Where a line in the listing contains the string "parts", copy that line out.

Stored data start

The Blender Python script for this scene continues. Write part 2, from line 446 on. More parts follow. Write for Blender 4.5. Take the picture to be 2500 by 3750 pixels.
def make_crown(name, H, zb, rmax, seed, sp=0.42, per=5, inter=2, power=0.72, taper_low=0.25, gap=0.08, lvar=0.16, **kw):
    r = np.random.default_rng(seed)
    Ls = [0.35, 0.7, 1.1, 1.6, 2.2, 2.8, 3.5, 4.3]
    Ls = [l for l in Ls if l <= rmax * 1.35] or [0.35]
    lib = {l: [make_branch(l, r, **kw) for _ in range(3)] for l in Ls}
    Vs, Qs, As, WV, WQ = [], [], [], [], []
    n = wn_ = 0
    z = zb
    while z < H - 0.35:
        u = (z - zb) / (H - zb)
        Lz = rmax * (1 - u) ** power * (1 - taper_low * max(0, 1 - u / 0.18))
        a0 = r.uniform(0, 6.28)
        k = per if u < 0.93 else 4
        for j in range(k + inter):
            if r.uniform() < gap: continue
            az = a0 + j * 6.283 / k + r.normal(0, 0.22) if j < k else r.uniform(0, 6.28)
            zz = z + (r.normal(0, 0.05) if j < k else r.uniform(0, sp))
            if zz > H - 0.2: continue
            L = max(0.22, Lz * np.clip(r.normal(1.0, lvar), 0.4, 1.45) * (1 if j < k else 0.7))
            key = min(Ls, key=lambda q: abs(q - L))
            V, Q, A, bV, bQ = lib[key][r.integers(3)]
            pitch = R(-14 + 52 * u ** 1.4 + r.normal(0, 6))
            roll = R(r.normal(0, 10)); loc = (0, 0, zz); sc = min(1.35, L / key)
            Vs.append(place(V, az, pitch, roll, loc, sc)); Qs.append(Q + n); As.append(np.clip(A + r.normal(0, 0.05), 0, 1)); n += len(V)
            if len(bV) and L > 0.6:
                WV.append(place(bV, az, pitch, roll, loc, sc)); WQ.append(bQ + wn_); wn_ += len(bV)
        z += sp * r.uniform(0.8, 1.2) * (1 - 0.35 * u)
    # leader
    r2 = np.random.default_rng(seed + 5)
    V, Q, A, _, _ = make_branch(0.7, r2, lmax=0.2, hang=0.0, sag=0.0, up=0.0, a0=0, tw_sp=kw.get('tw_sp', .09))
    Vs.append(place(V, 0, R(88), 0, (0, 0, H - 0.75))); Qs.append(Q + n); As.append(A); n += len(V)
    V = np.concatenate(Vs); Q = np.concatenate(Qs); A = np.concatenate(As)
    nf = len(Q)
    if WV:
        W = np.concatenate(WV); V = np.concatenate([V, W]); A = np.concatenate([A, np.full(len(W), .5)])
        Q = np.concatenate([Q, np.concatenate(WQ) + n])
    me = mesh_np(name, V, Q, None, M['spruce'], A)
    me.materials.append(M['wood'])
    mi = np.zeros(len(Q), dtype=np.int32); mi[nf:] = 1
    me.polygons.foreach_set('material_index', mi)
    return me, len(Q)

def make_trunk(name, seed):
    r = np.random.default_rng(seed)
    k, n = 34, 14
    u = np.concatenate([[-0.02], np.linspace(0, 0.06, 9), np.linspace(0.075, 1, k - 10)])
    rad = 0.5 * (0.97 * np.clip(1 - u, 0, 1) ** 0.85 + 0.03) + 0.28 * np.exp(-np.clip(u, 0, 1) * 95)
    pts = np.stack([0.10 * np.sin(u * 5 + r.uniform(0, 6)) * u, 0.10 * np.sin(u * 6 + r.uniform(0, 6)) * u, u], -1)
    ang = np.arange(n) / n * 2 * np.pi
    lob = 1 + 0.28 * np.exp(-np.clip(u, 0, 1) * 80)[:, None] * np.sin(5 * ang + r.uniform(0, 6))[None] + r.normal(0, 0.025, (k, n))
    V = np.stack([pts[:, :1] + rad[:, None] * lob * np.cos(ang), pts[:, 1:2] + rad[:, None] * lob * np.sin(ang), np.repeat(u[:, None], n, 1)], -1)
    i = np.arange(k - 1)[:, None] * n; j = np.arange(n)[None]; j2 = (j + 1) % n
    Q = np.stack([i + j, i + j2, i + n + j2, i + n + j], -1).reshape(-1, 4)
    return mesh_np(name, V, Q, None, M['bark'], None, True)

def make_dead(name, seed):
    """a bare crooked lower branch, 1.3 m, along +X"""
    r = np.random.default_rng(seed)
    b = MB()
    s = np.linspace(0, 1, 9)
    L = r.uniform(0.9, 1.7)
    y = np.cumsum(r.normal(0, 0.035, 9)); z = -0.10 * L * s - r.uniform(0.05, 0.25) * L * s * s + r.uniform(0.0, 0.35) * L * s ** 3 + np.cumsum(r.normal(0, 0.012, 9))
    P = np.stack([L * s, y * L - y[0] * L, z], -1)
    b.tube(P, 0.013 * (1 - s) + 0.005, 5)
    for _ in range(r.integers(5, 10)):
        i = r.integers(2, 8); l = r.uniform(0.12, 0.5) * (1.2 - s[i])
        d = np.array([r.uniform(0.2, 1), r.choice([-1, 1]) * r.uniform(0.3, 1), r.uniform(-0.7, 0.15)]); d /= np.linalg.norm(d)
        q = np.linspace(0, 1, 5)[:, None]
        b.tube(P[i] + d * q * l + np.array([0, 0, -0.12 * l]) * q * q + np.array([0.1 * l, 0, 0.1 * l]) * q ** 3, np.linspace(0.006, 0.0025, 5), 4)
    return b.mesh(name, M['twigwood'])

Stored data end
Stored data start

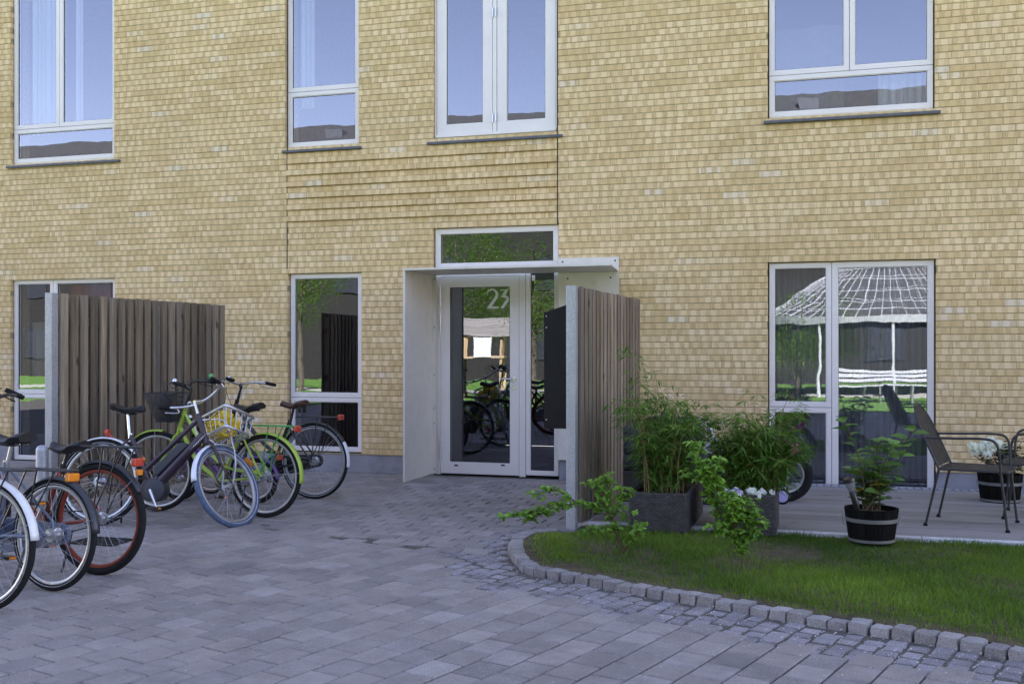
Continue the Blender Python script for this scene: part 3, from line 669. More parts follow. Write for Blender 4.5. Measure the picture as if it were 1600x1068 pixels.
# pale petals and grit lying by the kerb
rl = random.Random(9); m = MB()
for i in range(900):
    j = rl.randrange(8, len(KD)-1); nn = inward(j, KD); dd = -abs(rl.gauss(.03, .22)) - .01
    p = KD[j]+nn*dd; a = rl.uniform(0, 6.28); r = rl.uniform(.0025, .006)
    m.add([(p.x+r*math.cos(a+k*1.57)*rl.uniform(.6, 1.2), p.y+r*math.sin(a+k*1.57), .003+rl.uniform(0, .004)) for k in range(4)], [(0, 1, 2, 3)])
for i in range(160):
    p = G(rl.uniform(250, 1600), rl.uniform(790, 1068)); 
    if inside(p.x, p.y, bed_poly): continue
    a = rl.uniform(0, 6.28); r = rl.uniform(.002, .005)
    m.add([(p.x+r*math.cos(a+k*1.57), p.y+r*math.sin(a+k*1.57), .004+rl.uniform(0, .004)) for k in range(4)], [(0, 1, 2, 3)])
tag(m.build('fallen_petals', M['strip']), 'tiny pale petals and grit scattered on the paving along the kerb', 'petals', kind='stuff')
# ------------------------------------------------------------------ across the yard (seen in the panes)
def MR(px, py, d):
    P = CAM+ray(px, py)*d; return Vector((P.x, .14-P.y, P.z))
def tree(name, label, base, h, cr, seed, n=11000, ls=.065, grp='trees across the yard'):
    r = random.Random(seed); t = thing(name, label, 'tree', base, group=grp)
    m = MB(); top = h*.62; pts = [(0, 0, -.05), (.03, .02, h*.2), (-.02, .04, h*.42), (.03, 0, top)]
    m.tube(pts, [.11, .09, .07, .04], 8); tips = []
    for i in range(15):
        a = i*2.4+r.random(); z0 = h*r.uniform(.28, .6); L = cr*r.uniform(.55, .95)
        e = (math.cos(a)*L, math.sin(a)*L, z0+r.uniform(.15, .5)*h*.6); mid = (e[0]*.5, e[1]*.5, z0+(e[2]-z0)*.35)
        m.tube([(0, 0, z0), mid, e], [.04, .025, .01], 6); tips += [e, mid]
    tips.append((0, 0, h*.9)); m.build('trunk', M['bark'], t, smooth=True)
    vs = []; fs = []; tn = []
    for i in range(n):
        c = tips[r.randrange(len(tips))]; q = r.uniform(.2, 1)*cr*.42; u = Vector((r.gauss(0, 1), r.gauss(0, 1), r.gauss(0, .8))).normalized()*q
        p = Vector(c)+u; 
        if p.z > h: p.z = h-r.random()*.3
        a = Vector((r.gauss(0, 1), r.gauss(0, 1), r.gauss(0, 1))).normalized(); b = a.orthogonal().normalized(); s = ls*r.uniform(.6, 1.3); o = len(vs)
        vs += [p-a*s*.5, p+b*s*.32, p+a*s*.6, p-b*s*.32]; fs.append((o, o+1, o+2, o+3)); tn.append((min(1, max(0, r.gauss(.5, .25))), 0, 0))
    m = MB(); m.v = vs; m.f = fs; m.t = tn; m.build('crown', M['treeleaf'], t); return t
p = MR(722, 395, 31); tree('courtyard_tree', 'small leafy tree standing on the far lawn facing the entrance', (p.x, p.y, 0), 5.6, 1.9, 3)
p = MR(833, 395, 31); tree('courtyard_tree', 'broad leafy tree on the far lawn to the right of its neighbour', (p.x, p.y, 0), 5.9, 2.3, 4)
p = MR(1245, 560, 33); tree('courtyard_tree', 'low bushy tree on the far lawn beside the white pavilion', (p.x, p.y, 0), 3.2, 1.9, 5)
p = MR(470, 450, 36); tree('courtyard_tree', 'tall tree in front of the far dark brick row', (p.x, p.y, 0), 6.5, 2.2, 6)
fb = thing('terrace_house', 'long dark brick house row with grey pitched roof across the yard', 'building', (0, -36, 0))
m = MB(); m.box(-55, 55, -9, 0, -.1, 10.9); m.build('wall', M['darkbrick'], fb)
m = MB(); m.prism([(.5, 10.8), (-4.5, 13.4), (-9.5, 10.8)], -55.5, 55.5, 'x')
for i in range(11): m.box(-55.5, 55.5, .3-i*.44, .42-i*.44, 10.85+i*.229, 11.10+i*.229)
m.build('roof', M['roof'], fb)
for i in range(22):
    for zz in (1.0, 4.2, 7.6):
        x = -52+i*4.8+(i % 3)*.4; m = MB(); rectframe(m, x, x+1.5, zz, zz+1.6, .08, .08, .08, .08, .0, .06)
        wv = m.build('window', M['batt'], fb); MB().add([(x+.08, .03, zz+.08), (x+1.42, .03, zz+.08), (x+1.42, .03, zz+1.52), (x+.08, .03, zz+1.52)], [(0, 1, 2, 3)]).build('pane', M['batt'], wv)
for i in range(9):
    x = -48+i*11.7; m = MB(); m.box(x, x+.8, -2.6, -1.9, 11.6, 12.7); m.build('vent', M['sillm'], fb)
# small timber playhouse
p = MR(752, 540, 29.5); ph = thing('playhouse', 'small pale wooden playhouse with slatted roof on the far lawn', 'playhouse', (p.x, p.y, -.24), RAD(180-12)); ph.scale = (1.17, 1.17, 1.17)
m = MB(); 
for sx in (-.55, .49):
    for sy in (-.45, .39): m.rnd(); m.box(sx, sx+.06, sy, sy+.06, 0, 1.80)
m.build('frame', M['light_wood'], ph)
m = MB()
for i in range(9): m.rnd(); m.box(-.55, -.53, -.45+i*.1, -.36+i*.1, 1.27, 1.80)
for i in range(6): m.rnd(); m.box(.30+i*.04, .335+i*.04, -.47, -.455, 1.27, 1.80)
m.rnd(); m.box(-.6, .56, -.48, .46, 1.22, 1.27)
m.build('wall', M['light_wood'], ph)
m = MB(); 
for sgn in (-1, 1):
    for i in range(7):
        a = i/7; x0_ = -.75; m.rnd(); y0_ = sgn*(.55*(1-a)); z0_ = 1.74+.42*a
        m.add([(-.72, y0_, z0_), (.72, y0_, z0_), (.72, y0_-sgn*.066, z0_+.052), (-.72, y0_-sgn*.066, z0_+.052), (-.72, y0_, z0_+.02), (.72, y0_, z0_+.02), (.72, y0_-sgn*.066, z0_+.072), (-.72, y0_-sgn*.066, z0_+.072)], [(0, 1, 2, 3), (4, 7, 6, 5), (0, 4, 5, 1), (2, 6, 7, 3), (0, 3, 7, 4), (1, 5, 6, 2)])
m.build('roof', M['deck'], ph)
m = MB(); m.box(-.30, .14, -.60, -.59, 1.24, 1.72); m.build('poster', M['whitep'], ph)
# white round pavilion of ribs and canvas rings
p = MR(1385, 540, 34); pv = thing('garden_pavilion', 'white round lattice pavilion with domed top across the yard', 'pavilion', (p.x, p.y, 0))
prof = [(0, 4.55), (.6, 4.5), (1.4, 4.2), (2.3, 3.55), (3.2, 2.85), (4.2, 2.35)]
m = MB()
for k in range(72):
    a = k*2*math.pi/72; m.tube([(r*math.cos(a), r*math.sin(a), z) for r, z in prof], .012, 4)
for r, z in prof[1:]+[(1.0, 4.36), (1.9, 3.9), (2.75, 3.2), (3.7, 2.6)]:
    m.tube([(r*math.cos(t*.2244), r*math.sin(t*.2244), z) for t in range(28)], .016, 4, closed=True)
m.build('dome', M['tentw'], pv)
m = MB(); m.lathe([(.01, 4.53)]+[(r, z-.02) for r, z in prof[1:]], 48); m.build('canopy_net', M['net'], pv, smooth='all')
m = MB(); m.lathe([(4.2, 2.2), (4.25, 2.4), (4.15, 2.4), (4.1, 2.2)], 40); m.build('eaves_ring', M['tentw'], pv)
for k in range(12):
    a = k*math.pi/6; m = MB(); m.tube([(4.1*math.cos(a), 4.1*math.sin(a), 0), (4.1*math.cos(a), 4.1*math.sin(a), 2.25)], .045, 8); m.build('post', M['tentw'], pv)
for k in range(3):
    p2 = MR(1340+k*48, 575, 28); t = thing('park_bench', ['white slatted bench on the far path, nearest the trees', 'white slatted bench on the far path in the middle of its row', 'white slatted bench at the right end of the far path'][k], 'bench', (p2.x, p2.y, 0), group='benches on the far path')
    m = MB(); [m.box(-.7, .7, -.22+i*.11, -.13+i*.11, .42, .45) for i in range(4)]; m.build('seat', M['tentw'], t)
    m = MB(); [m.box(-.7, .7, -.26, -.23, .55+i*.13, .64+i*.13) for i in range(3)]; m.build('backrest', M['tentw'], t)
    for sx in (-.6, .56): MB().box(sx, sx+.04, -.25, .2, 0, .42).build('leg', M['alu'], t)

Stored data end
Stored data start

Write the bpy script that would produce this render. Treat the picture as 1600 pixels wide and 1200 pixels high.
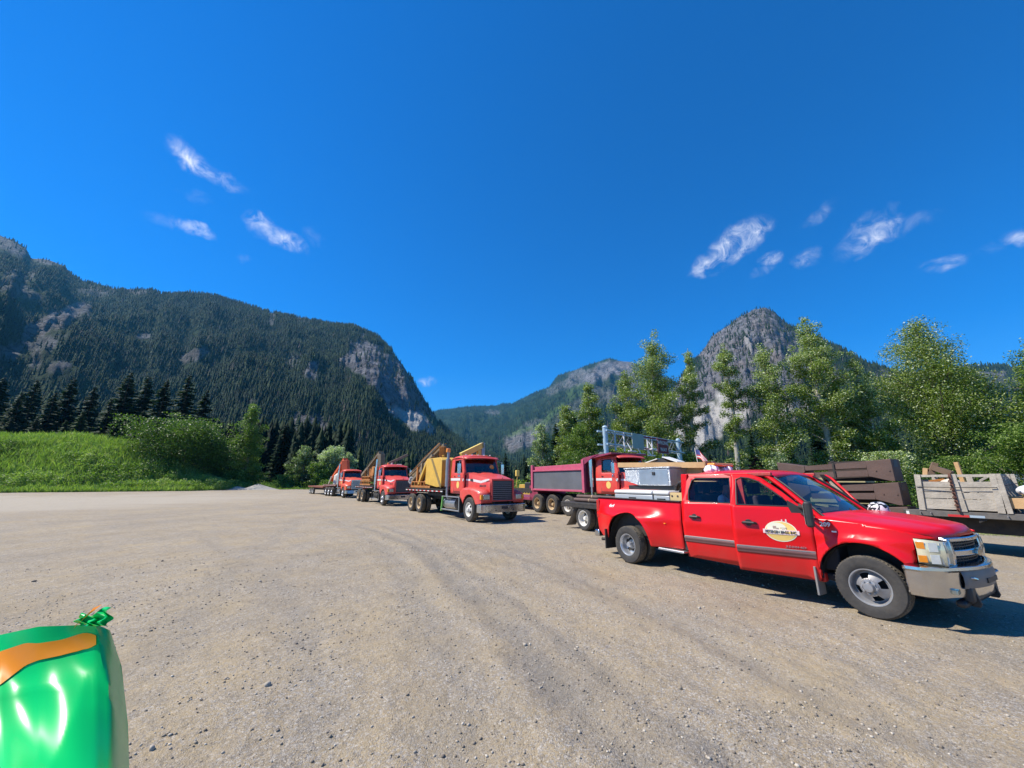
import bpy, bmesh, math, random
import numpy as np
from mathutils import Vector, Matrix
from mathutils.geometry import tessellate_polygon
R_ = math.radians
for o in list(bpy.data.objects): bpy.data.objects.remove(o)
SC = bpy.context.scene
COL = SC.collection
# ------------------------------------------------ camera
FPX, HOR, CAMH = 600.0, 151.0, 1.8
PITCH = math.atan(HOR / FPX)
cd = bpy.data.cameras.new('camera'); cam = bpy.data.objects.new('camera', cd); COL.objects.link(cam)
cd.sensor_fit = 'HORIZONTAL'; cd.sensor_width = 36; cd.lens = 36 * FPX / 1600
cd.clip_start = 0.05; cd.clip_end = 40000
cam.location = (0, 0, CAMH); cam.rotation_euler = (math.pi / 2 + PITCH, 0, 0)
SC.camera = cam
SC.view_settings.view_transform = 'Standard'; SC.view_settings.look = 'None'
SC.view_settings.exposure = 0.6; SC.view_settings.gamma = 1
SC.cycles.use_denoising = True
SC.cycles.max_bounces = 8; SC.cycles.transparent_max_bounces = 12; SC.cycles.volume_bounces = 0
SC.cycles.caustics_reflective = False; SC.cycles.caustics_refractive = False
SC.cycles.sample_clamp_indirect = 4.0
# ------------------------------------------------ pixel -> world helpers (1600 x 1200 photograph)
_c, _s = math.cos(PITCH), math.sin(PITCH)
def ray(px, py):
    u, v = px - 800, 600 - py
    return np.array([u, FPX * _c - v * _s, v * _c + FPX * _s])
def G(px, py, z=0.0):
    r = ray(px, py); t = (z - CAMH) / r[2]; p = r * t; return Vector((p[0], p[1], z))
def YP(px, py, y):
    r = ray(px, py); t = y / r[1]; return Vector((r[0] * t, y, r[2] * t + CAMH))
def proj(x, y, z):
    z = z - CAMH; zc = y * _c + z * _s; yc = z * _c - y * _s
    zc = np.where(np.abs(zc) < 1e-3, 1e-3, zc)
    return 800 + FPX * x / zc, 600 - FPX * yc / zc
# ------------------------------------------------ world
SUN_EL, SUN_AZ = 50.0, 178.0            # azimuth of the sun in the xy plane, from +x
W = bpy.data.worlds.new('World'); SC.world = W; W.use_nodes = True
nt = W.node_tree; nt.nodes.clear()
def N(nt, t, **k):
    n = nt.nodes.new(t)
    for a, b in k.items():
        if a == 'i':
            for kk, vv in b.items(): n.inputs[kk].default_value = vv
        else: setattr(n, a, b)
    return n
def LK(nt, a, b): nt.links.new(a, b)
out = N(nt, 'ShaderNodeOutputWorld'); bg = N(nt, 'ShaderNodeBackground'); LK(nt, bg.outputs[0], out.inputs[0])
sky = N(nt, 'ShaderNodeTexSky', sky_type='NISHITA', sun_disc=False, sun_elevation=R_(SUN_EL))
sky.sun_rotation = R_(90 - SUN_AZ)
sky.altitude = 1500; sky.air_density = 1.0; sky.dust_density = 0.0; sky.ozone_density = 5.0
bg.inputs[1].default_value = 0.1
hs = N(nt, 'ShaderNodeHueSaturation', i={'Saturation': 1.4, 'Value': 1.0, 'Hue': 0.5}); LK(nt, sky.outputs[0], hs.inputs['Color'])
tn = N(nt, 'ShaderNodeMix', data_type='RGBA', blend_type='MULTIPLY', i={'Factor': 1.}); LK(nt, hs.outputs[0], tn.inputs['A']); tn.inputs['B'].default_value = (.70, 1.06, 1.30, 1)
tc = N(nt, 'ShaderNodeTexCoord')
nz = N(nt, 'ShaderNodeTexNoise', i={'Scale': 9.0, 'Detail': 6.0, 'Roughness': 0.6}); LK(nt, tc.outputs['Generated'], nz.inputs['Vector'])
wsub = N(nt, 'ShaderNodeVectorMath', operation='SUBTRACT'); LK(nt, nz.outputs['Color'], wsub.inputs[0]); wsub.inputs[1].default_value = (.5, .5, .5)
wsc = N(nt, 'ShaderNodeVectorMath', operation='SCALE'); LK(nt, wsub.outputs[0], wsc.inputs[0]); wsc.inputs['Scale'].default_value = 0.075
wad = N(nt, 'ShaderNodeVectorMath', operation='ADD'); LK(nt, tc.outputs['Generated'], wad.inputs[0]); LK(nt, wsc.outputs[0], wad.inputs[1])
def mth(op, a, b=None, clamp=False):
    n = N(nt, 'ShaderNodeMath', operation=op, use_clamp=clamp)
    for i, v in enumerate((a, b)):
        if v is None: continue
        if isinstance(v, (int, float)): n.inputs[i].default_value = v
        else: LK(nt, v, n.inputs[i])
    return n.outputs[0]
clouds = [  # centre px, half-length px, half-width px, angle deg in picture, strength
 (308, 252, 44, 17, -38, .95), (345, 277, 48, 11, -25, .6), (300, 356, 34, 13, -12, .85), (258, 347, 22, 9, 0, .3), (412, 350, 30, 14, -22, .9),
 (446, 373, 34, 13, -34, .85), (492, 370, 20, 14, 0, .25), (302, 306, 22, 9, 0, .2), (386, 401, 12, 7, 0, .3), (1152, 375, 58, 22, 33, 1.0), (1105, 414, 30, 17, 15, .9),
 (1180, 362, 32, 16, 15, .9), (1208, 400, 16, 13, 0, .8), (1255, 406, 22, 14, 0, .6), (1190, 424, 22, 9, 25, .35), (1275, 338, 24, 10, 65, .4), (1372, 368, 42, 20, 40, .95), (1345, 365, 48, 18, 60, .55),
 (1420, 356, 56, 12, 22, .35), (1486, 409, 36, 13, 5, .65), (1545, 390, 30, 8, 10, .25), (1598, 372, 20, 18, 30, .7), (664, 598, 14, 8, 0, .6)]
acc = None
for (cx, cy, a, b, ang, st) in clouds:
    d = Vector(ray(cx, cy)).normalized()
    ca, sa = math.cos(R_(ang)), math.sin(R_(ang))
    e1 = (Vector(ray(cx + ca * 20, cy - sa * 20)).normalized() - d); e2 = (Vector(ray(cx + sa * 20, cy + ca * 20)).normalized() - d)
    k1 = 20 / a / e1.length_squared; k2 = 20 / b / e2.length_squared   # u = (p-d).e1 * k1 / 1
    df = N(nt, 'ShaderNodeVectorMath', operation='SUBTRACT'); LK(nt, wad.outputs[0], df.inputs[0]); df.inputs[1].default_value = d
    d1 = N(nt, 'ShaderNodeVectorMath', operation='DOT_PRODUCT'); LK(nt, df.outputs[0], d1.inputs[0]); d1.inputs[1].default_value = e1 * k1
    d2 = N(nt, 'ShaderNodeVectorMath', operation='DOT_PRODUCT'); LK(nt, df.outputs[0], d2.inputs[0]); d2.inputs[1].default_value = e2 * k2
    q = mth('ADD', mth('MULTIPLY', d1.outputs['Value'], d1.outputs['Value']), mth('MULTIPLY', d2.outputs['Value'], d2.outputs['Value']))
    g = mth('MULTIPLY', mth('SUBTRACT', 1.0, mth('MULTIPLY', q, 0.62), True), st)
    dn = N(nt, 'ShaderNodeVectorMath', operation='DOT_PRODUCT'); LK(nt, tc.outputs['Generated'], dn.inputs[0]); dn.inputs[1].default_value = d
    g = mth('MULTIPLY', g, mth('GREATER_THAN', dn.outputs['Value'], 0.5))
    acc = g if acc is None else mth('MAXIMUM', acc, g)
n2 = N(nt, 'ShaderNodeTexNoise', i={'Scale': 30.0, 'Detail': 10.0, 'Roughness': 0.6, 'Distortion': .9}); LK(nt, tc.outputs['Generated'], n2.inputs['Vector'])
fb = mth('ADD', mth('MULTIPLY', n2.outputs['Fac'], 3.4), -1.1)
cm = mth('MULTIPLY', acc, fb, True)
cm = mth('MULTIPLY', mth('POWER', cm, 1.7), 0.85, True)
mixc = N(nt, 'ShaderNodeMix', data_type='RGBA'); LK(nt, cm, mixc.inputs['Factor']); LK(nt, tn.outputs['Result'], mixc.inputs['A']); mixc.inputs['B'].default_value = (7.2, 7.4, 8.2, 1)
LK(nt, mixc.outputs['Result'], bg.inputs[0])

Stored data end

*Solution to the exercise:*
The Blender Python script for this scene continues. Write part 2, from line 446 on. More parts follow. Write for Blender 4.5. Take the picture to be 2500 by 3750 pixels.
Continue the Blender Python script for this scene: part 3, from line 669. More parts follow. Write for Blender 4.5. Measure the picture as if it were 1600x1068 pixels.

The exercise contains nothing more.